If you're not familiar with zip ties, it's only because you call them something else. There are a lot of other terms for these little wonders. You might know them as cable ties, or possibly by the brand name Ty-Rap, which was the name given to them by the patent holder. The average zip tie is a nylon strip with teeth on one side and a jaw on the other, through which the strip can only be fed one way. When you tighten the resulting loop onto something, the usual zip tie won't ever let go, and you'll need to cut it when you're ready to undo the tie. Reusable zip ties, and many other varieties, are also available today.
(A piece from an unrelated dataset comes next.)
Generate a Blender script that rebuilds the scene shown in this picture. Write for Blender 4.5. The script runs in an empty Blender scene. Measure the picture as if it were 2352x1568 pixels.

How to secure your lids with cable ties

Using zip ties to finally solve the plastic bin problem is about as simple as a hack can be. You'll need a drill, a drill bit about the diameter of your zip tie's width, and the cable tie itself. Inspect your bin and find a spot near the handle at least twice as wide as your zip tie where you can drill through both the lid and the body of the bin while the lid is securely on. Drill through both at a moderate speed. If you have a large zip tie, start with a small drill bit and then graduate to the final size to avoid splitting the plastic of your bin. Attach the zip tie by looping it through the hole and then tightening it down fully to secure the handle. It's probably a good idea to cut off the tag end to keep it from getting entangled with anything during your move, but note that the cut end of zip ties tends to be quite sharp.

If you don't have a drill handy (perhaps it's packed away for your move), there are other ways to get achieve the holes. An awl or ice pick is ideal. You can certainly manage to make the holes with a knife or boxcutter, but be careful; this is not the most natural use of either, so slips are almost inevitable. You could even manage it with that soldering iron you bought to fix your flooring.